First, eliminate competition on your brand terms, which will lower the cost. If you have retail partners, allow only the core group to bid on your terms. If you have affiliates, amend your contract to prevent them from bidding on your trademark term or hire a company to police them if you can't do it yourself. If you have no competition, experiment with lowering the cost to the minimum CPC the search engines require for your ad to show. Monitor any change in sales if this action moves your ad from the top to the right.

3) How can I improve the efficiency of all my online sources?
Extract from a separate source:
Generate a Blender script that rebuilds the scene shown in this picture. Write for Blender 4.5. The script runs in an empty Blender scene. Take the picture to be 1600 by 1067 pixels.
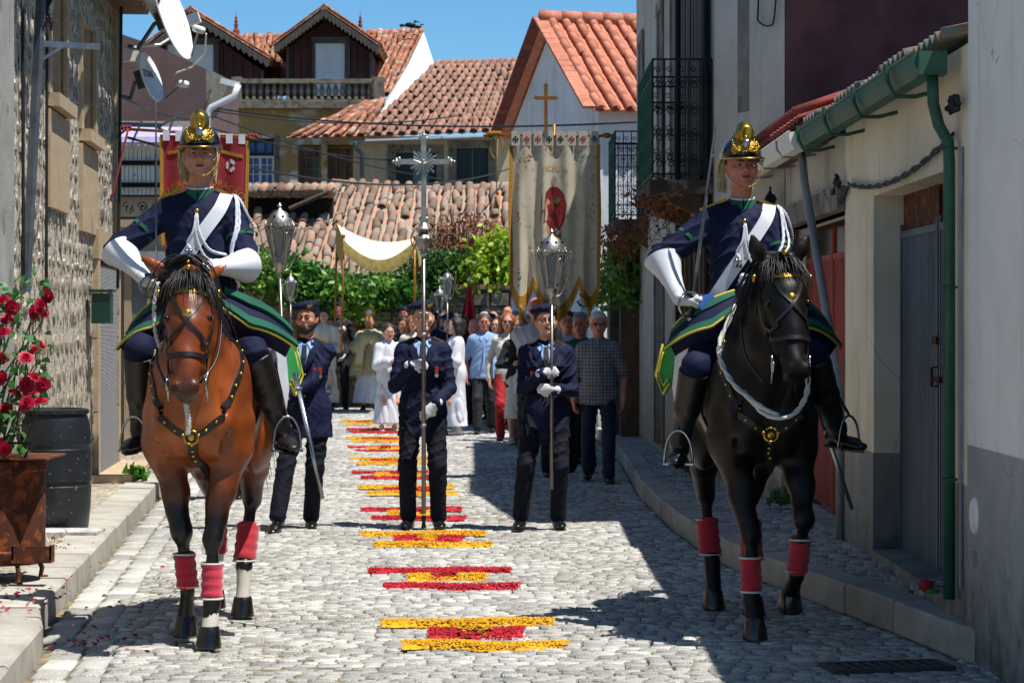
import bpy, math, random
import numpy as np
from mathutils import Vector, Matrix
random.seed(7); RNG = np.random.default_rng(7)
D = bpy.data; SC = bpy.context.scene; COL = SC.collection
PI = math.pi; R = math.radians
FPX = 3700.0; EYE = 1.53; HOR = 505.0
# ---------------------------------------------------------------- camera
cam_d = D.cameras.new('camera'); cam = D.objects.new('camera', cam_d); COL.objects.link(cam)
cam.location = (0, 0, EYE); cam.rotation_euler = (R(90), 0, 0)
cam_d.sensor_width = 36.0; cam_d.lens = 36.0*FPX/1600.0; cam_d.shift_y = -28.0/1600.0
cam_d.clip_end = 3000; cam_d.clip_start = 0.3
cam_d.dof.use_dof = True; cam_d.dof.focus_distance = 13.0; cam_d.dof.aperture_fstop = 11
SC.camera = cam
# ---------------------------------------------------------------- sky and sun
SUN = Vector((0.36, -0.20, 1.0)).normalized()
w = D.worlds.new('World'); SC.world = w; w.use_nodes = True
nt = w.node_tree; nt.nodes.clear()
sky = nt.nodes.new('ShaderNodeTexSky'); sky.sky_type = 'NISHITA'; sky.sun_disc = False
sky.sun_elevation = math.asin(SUN.z); sky.sun_rotation = math.atan2(SUN.x, SUN.y)
sky.altitude = 2500; sky.air_density = 1.0; sky.dust_density = 0.0; sky.ozone_density = 5.0
bg = nt.nodes.new('ShaderNodeBackground'); bg.inputs[1].default_value = 0.092
tint = nt.nodes.new('ShaderNodeMix'); tint.data_type = 'RGBA'; tint.blend_type = 'MULTIPLY'; tint.inputs[0].default_value = 1.0
tint.inputs[7].default_value = (0.68, 1.0, 1.04, 1)
wo = nt.nodes.new('ShaderNodeOutputWorld')
nt.links.new(sky.outputs[0], tint.inputs[6]); nt.links.new(tint.outputs[2], bg.inputs[0]); nt.links.new(bg.outputs[0], wo.inputs[0])
sd = D.lights.new('sun', 'SUN'); sd.energy = 5.0; sd.angle = R(0.5); sd.color = (1.0, 0.96, 0.90)
so = D.objects.new('sun', sd); COL.objects.link(so)
so.rotation_euler = (-SUN).to_track_quat('-Z', 'Y').to_euler(); so.location = (6, -4, 30)
SC.view_settings.view_transform = 'Standard'; SC.view_settings.look = 'None'
SC.view_settings.exposure = 0.5; SC.view_settings.gamma = 1.0
SC.render.engine = 'CYCLES'
# ---------------------------------------------------------------- helpers
def W(px, py, Y): return Vector(((px-800)/FPX*Y, Y, EYE-(py-HOR)/FPX*Y))
def G(px, py, z=0.0):
    Y = FPX*(EYE-z)/(py-HOR); return Vector(((px-800)/FPX*Y, Y, z))
WM = {}
def tag(o, label=None, cat=None, group=None, kind=None):
    if label: o['label'] = label
    if cat: o['category'] = cat
    if group: o['group'] = group
    if kind: o['kind'] = kind
    return o
def empty(name, loc=(0, 0, 0), rz=0.0, label=None, cat=None, group=None, parent=None):
    o = D.objects.new(name, None); COL.objects.link(o); o.empty_display_size = .1
    o.location = loc; o.rotation_euler = (0, 0, rz)
    M4 = Matrix.Translation(Vector(loc)) @ Matrix.Rotation(rz, 4, 'Z')
    if parent: o.parent = parent; M4 = WM[parent.name] @ M4
    WM[o.name] = M4
    return tag(o, label, cat, group)
def link(name, me, parent=None, world=False, mats=None):
    """link a mesh; world=True: its vertices are world coordinates whatever the parent's place"""
    o = D.objects.new(name, me); COL.objects.link(o)
    if mats:
        for m in (mats if isinstance(mats, (list, tuple)) else [mats]): me.materials.append(m)
    if parent:
        o.parent = parent
        if world: o.matrix_parent_inverse = WM[parent.name].inverted(); WM[o.name] = Matrix.Identity(4)
        else: WM[o.name] = WM[parent.name].copy()
    else: WM[o.name] = Matrix.Identity(4)
    return o
def copy_tree(o, parent=None, name=None):
    c = o.copy(); COL.objects.link(c)
    if parent: c.parent = parent
    WM[c.name] = WM.get(o.name, Matrix.Identity(4))
    for ch in list(o.children): copy_tree(ch, c)
    return c
def mesh_np(name, V, F, smooth=False, fm=None):
    me = D.meshes.new(name); V = np.asarray(V, dtype=np.float64)
    F = np.asarray(F)
    n, k = F.shape
    me.vertices.add(len(V)); me.vertices.foreach_set('co', V.astype(np.float32).ravel())
    me.loops.add(n*k); me.loops.foreach_set('vertex_index', F.astype(np.int32).ravel())
    me.polygons.add(n); me.polygons.foreach_set('loop_start', (np.arange(n)*k).astype(np.int32))
    try: me.polygons.foreach_set('loop_total', np.full(n, k, np.int32))
    except Exception: pass
    if smooth: me.polygons.foreach_set('use_smooth', np.ones(n, bool))
    if fm is not None: me.polygons.foreach_set('material_index', np.asarray(fm, np.int32))
    me.update(calc_edges=True); me.validate()
    return me
def ortho(d):
    d = Vector(d).normalized(); a = Vector((0, 0, 1)) if abs(d.z) < .9 else Vector((0, 1, 0))
    u = d.cross(a).normalized(); return u, d.cross(u).normalized()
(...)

On a regular basis, compare order ID's across your various online sources to see where the same order is being paid for more than once. Adjust cookie windows for the sources most impacted by the duplication, amend the terms of your deals with your vendors, or reevaluate your attribution strategy in site analytics. Also, consider evaluating your sources based on which are yielding a higher amount of new buyers to your brand and loosen the ROI metric for those which are bringing in more.

4) How can I increase sales from natural search without embarking on an expensive SEO project?

Often, there are relatively few categories or products accounting for a large proportion of web site sales (80/20 rule). Focus optimization efforts only on these categories or products (optimizing on categories may have a greater impact). If in-house tech resources prevent even a small project from being completed, outsourcing should be considered, especially considering the ROI of SEO.

5) Sales from paid search are dropping. We assume it's because of the economy, but how do we know for sure?

There are a few ways to troubleshoot this issue. Compare trademark terms' year-over-year sales to direct load plus natural search. Changes to Google's paid search algorithm may be pulling volume away from trademark paid search to direct load and natural search. If the combined total compares favorably to last year, then sales are probably shifting rather than dropping.

Next, look at impression share for your trademark term using Google Insights with a 12-month date range. Evaluate changes in impressions based on offline marketing activities. Changes in catalog circulation, TV or print advertising will typically impact impressions. Looking at the trends by date can help you pinpoint how offline channels have affected paid search sales.